A partir daí o STF deixou de ser um dos poderes políticos para se tornar o mais político dos poderes de Estado e, por óbvio, o pior de todos. O pior no mais amplo sentido. Sem unção popular, monocrático em muitas decisões, maleficamente corporativo (tomado por aquele corporativismo que subscreve sandices para não deixar mal um companheiro). Capaz de usar o poder para constranger a opinião pública, a opinião parlamentar e o jornalismo divergente. Sempre pronto a usar mão leve para soltar criminosos e mão pesada para manter preso quem os desagrada pessoalmente (também no absolutismo monárquico o maior crime era o de lesa-majestade). E fiquemos, prudentemente, por aqui, posto que a imaginação, quando trabalha sobre fatos não esclarecidos, pode incorrer em mau juízo.
A situação do Supremo se
agrava porque, de hábito e cultura do próprio poder, seus integrantes têm o ego
diariamente untado por mesuras e reverências servis e até a divergência,
recebida com enfado (só falta um lencinho perfumado sob o nariz), vem enrolada
em vênias e escusas. Por vezes parece faltar, apenas, o apelante se retirar
curvado, dando passos em marcha ré perante tais fulgurações.
Corresponde aos senhores
senadores (são 81) pôr fim a esses abusos de poder. Reitero o que já escrevi
antes: não é ao impessoal Senado, mas aos senadores individualmente que se deve
clamar pela solução desse problema. É de seu querer que tudo pende. E aí o
bicho pega. Um terço de laranjas podres estraga o cesto inteiro. Vinte e seis,
nenhum petista, assinaram a Lava Toga em 2019 (1).

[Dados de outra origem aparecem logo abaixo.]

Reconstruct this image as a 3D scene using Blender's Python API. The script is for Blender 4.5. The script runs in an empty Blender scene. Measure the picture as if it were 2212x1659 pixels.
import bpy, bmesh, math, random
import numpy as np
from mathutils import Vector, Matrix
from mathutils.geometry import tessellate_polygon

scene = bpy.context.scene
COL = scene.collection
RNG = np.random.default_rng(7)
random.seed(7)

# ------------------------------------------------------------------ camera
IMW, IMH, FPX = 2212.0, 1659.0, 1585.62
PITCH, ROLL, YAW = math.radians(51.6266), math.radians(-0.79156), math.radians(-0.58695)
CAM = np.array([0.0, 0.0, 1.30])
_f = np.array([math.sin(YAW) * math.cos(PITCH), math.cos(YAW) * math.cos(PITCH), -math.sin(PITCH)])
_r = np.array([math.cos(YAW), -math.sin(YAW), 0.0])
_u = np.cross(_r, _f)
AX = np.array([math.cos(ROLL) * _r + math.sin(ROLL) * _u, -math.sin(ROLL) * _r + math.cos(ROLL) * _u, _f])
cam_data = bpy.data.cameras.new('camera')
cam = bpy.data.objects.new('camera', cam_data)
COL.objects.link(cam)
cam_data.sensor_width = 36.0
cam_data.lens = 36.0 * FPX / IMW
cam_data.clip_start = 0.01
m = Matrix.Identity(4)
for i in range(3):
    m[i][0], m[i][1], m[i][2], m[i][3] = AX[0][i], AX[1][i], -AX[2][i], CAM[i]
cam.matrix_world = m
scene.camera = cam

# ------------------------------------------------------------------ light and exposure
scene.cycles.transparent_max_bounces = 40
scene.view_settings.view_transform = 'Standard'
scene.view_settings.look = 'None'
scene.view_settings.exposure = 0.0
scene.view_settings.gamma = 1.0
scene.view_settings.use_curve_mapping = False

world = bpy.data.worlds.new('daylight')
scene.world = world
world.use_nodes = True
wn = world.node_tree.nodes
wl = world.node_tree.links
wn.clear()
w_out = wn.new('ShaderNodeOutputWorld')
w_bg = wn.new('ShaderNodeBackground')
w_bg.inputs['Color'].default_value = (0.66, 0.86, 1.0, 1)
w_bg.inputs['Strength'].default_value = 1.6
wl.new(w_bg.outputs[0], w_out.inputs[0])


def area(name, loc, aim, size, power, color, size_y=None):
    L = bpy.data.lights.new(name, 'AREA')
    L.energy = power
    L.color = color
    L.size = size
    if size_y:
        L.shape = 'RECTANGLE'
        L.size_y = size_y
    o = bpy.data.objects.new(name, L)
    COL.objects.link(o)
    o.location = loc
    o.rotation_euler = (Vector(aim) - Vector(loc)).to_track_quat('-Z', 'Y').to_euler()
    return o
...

Vinte e cinco perderam a
liberdade de abanar a cauda porque estão sob investigação, ou respondem
processo ou são réus perante o STF. O terço final se revela solidário aos
colegas encrencados. Os primeiros já sabem o que tem que ser feito. Os segundos
jamais o farão. É dos terceiros, dos que poderiam agir e não agem, que pode e
deve ser extraída posição para fazer andar a Lava Toga ou os abundantes pedidos
de impeachment de ministros do Supremo pendentes na Câmara Alta da República.
Se a ideia, há dois anos, foi evitar crise institucional, agora estamos
em plena crise e já se viu qual poder se abasteceu da omissão do Parlamento.
Fora os que já se mostraram
convencidos da necessidade de agir, de defender as instituições dos que
sequestram seus poderes, todos os demais precisam ser conscientizados pelos
cidadãos de onde vivem, ou aonde quer que vão, da responsabilidade que têm
sobre os ombros e do caráter imperdoável de suas omissões. Se não ouvirem o
grito das ruas, ouvirão a vaia das urnas.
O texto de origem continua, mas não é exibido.